Tuesday, July 19, 2005

Emergent plus Messianic II

Another major component of Emergent is community. Church isn't defined by the Sunday meetings or the "church building", but by the believers wherever they are, seven days a week. When a group of believers meet, be it in a pub, or by accident, and begin to have fellowship in Messiah, that's Church. Judaism says that where 10 male Jews are present, they constitute a congregation, or a minyan, and they can have a worship service regradeless of whether they're in a synagogue building, or on a flight from New York to Mandalay and are otherwise complete strangers. Buried in Matthew chapters 16 and 18, we see definate parallels to the Jewish concept of congregation in Yeshua's description of church authority ("...bring it to the congregation..."). I would not restrict the number to 10, nor to only male believers, but I believe that a Jewish understand of Matthew 18 can be a valuable underlying philosophy for an Emergent congregation.

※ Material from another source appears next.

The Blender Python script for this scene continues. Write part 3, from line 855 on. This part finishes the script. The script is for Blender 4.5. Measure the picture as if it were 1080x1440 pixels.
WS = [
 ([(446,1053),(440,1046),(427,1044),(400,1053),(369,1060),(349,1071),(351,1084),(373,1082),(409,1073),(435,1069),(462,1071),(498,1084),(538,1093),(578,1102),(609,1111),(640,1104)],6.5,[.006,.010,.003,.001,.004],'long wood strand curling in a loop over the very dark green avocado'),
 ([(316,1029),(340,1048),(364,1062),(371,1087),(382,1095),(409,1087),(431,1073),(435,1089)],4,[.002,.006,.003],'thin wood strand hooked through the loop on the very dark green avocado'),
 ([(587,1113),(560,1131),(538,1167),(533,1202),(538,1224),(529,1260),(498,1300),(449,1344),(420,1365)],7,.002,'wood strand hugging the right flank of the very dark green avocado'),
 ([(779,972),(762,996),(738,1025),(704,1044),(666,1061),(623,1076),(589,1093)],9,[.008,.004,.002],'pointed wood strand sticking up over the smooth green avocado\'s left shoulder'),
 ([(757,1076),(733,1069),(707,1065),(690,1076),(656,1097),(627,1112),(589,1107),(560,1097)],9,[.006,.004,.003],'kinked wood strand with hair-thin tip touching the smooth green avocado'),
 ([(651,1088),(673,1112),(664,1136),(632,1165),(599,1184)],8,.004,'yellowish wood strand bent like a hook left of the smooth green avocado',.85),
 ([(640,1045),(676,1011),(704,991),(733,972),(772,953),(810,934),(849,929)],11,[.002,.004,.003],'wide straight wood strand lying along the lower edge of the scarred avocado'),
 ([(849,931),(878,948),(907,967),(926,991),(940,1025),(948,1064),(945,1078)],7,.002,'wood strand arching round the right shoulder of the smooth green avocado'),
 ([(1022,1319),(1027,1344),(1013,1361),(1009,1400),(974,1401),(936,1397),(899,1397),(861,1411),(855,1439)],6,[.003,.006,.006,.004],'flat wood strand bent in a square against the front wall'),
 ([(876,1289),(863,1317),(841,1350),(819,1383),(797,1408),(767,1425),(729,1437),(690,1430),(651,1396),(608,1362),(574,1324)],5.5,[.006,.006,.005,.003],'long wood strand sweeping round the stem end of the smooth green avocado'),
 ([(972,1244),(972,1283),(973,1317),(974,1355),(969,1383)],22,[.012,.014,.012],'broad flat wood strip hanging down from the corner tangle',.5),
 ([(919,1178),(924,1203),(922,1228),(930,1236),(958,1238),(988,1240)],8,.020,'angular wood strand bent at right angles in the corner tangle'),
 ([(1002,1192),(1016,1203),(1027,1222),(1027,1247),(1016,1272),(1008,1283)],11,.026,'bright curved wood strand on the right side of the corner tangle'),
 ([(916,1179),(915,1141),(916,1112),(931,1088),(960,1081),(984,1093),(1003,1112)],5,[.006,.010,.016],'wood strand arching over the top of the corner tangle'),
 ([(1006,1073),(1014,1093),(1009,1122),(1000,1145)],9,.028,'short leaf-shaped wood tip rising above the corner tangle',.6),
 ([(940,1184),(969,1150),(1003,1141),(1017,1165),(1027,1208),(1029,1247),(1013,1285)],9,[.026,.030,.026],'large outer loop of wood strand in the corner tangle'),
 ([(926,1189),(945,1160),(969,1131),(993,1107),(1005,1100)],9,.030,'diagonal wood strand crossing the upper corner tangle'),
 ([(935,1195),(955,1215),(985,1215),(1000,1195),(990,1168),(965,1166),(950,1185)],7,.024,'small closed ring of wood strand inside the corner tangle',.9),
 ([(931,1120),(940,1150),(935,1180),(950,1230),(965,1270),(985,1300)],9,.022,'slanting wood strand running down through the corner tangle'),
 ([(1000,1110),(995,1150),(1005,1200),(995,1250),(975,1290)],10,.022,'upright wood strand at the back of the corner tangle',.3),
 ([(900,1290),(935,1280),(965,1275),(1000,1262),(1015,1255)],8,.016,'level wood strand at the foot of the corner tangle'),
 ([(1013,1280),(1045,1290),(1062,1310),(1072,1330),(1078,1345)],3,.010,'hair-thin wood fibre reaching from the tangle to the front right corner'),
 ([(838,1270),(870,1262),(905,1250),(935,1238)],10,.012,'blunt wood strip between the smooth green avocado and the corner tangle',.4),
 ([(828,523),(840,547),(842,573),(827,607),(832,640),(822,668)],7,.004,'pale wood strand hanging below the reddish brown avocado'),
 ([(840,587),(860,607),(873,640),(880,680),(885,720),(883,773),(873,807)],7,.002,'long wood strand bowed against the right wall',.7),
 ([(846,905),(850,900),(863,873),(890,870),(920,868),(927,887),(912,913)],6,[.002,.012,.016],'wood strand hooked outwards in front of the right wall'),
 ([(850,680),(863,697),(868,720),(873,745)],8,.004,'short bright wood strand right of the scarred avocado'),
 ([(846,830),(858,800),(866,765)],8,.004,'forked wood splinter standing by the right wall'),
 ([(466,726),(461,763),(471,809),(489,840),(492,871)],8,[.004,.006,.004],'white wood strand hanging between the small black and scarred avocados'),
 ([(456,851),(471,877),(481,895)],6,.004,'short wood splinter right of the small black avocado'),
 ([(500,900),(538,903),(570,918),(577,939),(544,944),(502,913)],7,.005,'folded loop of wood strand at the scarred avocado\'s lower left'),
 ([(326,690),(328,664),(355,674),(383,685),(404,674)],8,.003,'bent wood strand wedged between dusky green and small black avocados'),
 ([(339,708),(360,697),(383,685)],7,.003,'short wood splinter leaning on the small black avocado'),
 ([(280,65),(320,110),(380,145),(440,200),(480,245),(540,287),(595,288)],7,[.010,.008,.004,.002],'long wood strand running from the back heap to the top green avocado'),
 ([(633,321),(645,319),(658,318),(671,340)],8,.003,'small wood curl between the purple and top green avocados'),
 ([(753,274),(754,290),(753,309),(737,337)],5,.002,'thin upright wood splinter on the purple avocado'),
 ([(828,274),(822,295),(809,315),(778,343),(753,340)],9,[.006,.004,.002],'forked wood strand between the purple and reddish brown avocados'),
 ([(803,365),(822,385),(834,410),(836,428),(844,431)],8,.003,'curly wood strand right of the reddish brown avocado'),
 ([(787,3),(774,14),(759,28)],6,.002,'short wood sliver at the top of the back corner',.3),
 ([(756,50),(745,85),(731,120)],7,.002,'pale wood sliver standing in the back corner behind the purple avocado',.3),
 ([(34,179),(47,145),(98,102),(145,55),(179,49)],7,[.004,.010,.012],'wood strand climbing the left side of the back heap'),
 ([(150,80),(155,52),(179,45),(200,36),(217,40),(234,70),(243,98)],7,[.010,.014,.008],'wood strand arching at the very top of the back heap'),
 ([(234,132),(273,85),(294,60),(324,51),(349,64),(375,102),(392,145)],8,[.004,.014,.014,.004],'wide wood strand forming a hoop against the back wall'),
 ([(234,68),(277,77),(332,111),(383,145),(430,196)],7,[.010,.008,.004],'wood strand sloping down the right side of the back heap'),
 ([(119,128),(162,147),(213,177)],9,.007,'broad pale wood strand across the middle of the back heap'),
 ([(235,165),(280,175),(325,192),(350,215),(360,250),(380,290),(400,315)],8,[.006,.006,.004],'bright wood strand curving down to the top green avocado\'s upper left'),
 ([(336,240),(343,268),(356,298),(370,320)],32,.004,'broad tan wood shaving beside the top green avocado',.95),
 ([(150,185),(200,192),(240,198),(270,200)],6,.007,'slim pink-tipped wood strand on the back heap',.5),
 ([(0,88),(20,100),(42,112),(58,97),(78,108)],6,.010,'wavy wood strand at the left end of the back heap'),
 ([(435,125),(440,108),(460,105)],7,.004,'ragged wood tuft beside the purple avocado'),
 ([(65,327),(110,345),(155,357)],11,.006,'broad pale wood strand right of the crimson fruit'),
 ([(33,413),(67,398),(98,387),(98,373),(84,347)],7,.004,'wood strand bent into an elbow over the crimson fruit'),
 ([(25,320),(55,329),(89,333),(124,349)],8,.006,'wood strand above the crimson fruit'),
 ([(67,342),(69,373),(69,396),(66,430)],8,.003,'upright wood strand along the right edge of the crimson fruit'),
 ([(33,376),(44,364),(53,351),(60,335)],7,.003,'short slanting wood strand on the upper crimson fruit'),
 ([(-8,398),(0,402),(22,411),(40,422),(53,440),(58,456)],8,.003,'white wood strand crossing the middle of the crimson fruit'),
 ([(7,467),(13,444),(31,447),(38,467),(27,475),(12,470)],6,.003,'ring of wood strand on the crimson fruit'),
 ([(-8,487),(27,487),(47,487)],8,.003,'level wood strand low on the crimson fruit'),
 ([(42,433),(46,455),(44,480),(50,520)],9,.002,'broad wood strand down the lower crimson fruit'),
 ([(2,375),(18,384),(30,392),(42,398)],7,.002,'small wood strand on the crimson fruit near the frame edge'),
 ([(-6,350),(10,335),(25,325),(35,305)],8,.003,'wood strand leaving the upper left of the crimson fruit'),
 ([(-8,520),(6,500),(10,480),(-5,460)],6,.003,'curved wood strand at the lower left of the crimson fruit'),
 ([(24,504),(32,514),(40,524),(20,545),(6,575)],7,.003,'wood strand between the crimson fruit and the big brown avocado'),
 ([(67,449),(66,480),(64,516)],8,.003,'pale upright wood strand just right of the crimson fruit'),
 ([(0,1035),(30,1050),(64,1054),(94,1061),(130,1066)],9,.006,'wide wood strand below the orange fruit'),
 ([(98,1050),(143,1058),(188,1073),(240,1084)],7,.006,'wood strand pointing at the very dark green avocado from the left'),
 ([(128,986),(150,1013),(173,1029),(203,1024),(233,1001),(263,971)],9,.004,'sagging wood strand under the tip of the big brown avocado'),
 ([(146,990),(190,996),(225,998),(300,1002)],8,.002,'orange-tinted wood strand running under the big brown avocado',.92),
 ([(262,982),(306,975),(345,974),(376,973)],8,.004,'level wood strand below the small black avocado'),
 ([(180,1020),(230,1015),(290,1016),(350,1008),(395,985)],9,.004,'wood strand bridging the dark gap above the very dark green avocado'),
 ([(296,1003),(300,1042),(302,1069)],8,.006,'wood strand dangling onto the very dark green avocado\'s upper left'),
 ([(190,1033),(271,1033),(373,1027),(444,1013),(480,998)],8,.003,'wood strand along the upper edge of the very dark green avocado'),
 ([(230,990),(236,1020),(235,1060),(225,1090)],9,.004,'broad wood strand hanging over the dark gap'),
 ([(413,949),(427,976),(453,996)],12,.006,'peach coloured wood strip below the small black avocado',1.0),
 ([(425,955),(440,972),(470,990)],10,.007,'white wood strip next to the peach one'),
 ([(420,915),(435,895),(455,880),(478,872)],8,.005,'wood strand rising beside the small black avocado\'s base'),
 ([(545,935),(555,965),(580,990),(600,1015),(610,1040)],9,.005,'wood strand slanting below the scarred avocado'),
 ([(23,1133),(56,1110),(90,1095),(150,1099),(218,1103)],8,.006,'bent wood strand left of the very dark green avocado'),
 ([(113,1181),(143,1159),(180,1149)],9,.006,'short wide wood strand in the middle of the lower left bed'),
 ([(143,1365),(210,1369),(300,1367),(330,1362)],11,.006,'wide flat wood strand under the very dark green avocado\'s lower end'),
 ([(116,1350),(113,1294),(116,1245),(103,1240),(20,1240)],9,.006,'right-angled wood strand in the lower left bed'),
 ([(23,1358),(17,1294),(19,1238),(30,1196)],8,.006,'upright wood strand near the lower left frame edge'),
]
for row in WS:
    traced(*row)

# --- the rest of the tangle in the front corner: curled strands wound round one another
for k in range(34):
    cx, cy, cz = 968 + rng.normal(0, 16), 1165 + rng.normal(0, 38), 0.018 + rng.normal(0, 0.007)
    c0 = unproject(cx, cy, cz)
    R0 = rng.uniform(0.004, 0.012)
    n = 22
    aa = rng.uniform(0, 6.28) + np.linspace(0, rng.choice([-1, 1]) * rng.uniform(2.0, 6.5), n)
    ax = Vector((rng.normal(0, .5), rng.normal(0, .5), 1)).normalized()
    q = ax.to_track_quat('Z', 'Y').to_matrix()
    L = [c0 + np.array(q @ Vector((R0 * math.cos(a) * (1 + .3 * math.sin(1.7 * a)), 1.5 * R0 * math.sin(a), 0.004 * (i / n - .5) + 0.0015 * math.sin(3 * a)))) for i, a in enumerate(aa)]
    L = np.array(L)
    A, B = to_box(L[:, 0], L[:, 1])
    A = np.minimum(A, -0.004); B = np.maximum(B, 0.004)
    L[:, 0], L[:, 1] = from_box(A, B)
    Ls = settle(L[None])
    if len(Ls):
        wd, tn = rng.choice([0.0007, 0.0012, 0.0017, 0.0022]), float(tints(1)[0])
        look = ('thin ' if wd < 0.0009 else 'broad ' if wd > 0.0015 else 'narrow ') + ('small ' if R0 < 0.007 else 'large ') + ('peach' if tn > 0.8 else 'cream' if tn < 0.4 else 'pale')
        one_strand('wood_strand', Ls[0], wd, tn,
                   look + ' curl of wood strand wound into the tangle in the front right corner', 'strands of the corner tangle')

In modern Judaism, the rabbi doesn't hold authority in a congregation, but rather, is something like a hired consultant/teacher, sort of the same as with the presbyterian style of congregation in the Christian community, with the board having final authority, and an elected president. Jairus, whose daughtor Yeshua brought back to life, was a synagogue president (or nasi, or in our modern English translations, "synagogue ruler").

The big difference between first century Judaism and modern, is while it still followed the presbyterian style, the rabbis weren't necessarily paid by the congregations they served. At least those of the school of Hillel, didn't believe in earning money from their spiritual work. Rabbi Hillel, one of the most respected of early rabbis, was a water carrier. Rabbi Shaul (a.k.a. Apostle Paul) was a tent maker. They were probably just as likely to be members of their local synagogue presbyteries, but they also functioned as judges. Whenever there was a row, or a suspected minor violation of the Torah, a group of three Torah experts would be called on to sit as both judge and jury (compare this also with Yeshua's statements in Matthew 18, regarding the "two or three"). If it was a capital offence, the number would be increased to 12, or 23 as in the case of the local sanhedrins. The Great Sanhedrin had 72 members. Of course, they also taught. They'd give a comentary on the Torah for their local congregations, and they'd teach their own pupils or apprentis rabbis. A good example is Paul, who taught Timothy by this method. The pupil lived with their rabbi, and not only listened to his teaching, but witnessed his life in action, and did what they were told to do.

As a Jewish rabbi, Paul is an excellent example for an Emerging congregation. He refused to accept financial renumeration for his apostleship, but rather found work to do wherever he went, so as not to be a burneden on his new congregations. He raised a number of pupils, such as Timothy and Titus and others "the hard way", so that they became as expert as himself.

In our seminaries, we learn to "sound good" when we're preaching, because that's exactly what our professors do. We don't witness their lives in action, so we miss a lot (though chances are we're not missing much as they may just be "good talkers" themselves).

What distinguished the rabbis wasn't their credentials so much as the fact that they were trusted for their experience and track record. They were chosen to sit on a panel of judges because they could be trusted. People wanted their sons to emulate them, so they sent them to become their pupils.

While I've very loosly defined church in the first paragraph above, I also see the five-fold ministry fitting in with it in exactly the same way as the tested and tried rabbis of the first century did with their local communities. -- However with one difference. As Yeshua stipulated, he who his the least shall be first. Those who are the most expert at humbly serving others and performing the menial things like the washing of feet, will be the recognised leaders of the community.